** START OF TASK MATERIAL **

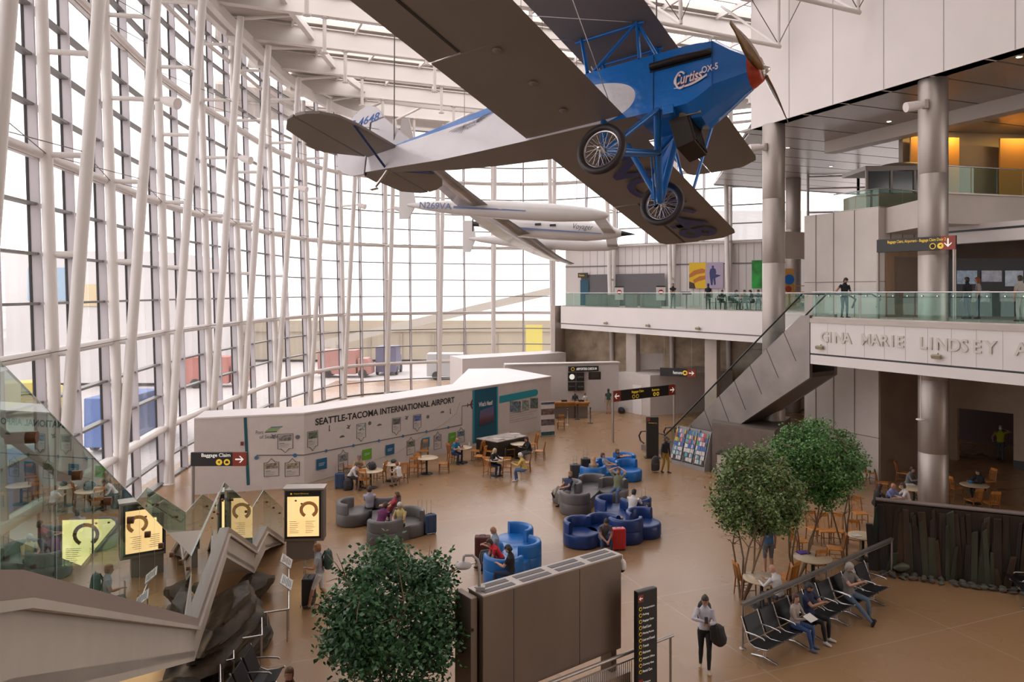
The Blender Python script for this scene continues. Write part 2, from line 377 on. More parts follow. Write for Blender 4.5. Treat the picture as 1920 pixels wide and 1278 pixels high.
# ------------------------------------------------------------------ right: upper wall, soffit, columns
UZ = 16.1
a, b_ = bp(24.3, 29.06), bp(24.3, 6)
mb = MB()
L_ = 29.06 - 6; npan = 11
mb.beam(bp(24.6, 29.06, UZ + 4.4), bp(24.6, 6, UZ + 4.4), .6, 8.8); struct(mb.build('wall_upper', WHITE2))
mb = MB()
q = 29.06
for k in range(9):
    q -= 2.55; mb.beam(bp(24.295, q, UZ + .02), bp(24.295, q, UZ + 8.7), .012, .03, up=E2)
struct(mb.build('trim_34', MATS['panel_joint']))
SOFF = mat('soffit_panel', (.36, .31, .28), .28, .35, var=.06)
nq = 0; q = 44.6
sn = 0
mb = MB(); mb.prism([(p.x, p.y) for p in (bp(24.3, 4), bp(50, 4), bp(50, 46), bp(35, 46), bp(24.3, 29.06))], UZ + .12, UZ + .3); struct(mb.build('ceiling_slot', BLACKG))
while q > 6:
    mb = MB(); p0 = 24.35 if q < 30 else 24.35 + (q - 29.06) * .62
    mb.prism([(p.x, p.y) for p in (bp(p0, q), bp(50, q), bp(50, q - 2.0), bp(24.35 if q - 2 < 29 else p0 - 1.2, q - 2.0))], UZ, UZ + .1)
    struct(mb.build('ceiling_%d' % (sn + 1), SOFF)); q -= 2.1; sn += 1
mb = MB(); mb.beam(bp(30.2, 30, UZ - .3), bp(30.2, 5, UZ - .3), .7, .6); struct(mb.build('trim_35', mat('soffit_beam', (.48, .43, .39), .5)))
LAMP = mat('downlight_glow', (1, .8, .5), .4, emit=6, ecol=(1, .8, .55))
for k, (u, v) in enumerate(((1911, 107), (1667, 228), (1477, 277), (1558, 312))):
    Y = 7.88 * F / (HY - v); o = thing('downlight', ['round downlight in the dark soffit at the far right edge', 'round downlight in the soffit left of the big round column', 'round downlight in the soffit beside the far round column', 'round downlight in the soffit above the high window'][k], 'light', ((u - 960) / F * Y, Y, UZ))
    mb = MB(); mb.lathe([(.14, -.02), (.14, 0.02)], n=16); mb.build('trim_ring', CHROME, o); mb = MB(); mb.lathe([(.09, -.025), (.09, -.0)], n=14); mb.build('lamp', LAMP, o)
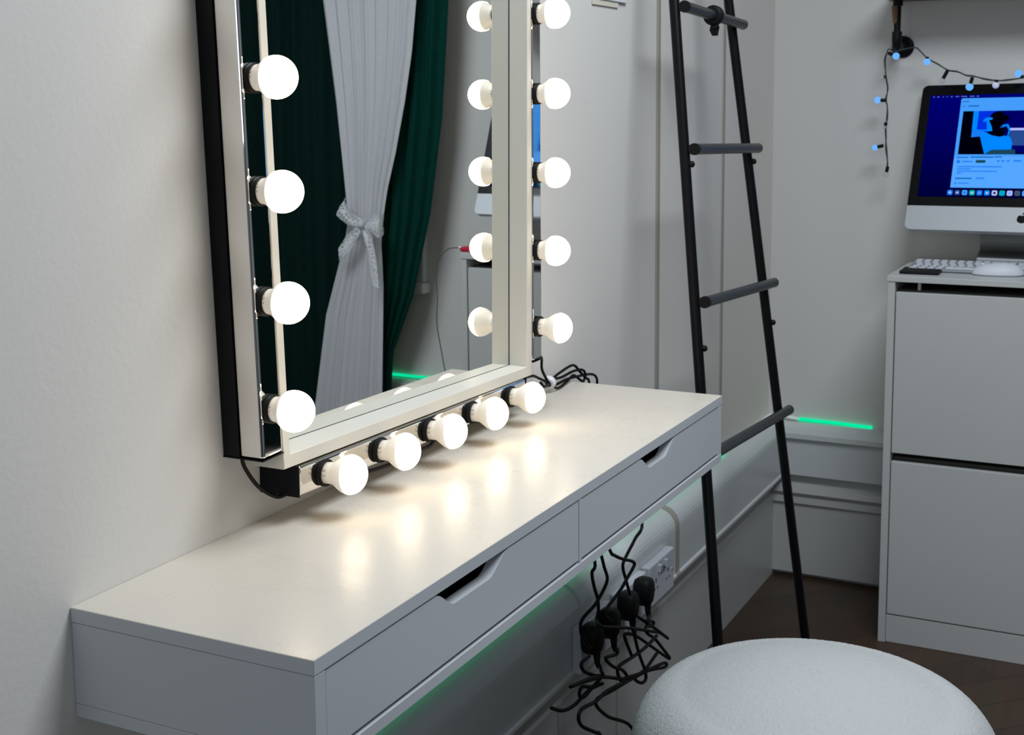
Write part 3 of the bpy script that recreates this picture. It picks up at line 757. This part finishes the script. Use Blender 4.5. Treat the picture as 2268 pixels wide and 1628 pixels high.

** END OF TASK MATERIAL **

Make an exact reproduction of the listing above, without any pictures.

The Blender Python script for this scene continues. Write part 2, from line 377 on. More parts follow. Write for Blender 4.5. Treat the picture as 1920 pixels wide and 1278 pixels high.
# ------------------------------------------------------------------ right: upper wall, soffit, columns
UZ = 16.1
a, b_ = bp(24.3, 29.06), bp(24.3, 6)
mb = MB()
L_ = 29.06 - 6; npan = 11
mb.beam(bp(24.6, 29.06, UZ + 4.4), bp(24.6, 6, UZ + 4.4), .6, 8.8); struct(mb.build('wall_upper', WHITE2))
mb = MB()
q = 29.06
for k in range(9):
    q -= 2.55; mb.beam(bp(24.295, q, UZ + .02), bp(24.295, q, UZ + 8.7), .012, .03, up=E2)
struct(mb.build('trim_34', MATS['panel_joint']))
SOFF = mat('soffit_panel', (.36, .31, .28), .28, .35, var=.06)
nq = 0; q = 44.6
sn = 0
mb = MB(); mb.prism([(p.x, p.y) for p in (bp(24.3, 4), bp(50, 4), bp(50, 46), bp(35, 46), bp(24.3, 29.06))], UZ + .12, UZ + .3); struct(mb.build('ceiling_slot', BLACKG))
while q > 6:
    mb = MB(); p0 = 24.35 if q < 30 else 24.35 + (q - 29.06) * .62
    mb.prism([(p.x, p.y) for p in (bp(p0, q), bp(50, q), bp(50, q - 2.0), bp(24.35 if q - 2 < 29 else p0 - 1.2, q - 2.0))], UZ, UZ + .1)
    struct(mb.build('ceiling_%d' % (sn + 1), SOFF)); q -= 2.1; sn += 1
mb = MB(); mb.beam(bp(30.2, 30, UZ - .3), bp(30.2, 5, UZ - .3), .7, .6); struct(mb.build('trim_35', mat('soffit_beam', (.48, .43, .39), .5)))
LAMP = mat('downlight_glow', (1, .8, .5), .4, emit=6, ecol=(1, .8, .55))
for k, (u, v) in enumerate(((1911, 107), (1667, 228), (1477, 277), (1558, 312))):
    Y = 7.88 * F / (HY - v); o = thing('downlight', ['round downlight in the dark soffit at the far right edge', 'round downlight in the soffit left of the big round column', 'round downlight in the soffit beside the far round column', 'round downlight in the soffit above the high window'][k], 'light', ((u - 960) / F * Y, Y, UZ))
    mb = MB(); mb.lathe([(.14, -.02), (.14, 0.02)], n=16); mb.build('trim_ring', CHROME, o); mb = MB(); mb.lathe([(.09, -.025), (.09, -.0)], n=14); mb.build('lamp', LAMP, o)
Write part 3 of the bpy script that recreates this picture. It picks up at line 757. This part finishes the script. Use Blender 4.5. Treat the picture as 2268 pixels wide and 1628 pixels high.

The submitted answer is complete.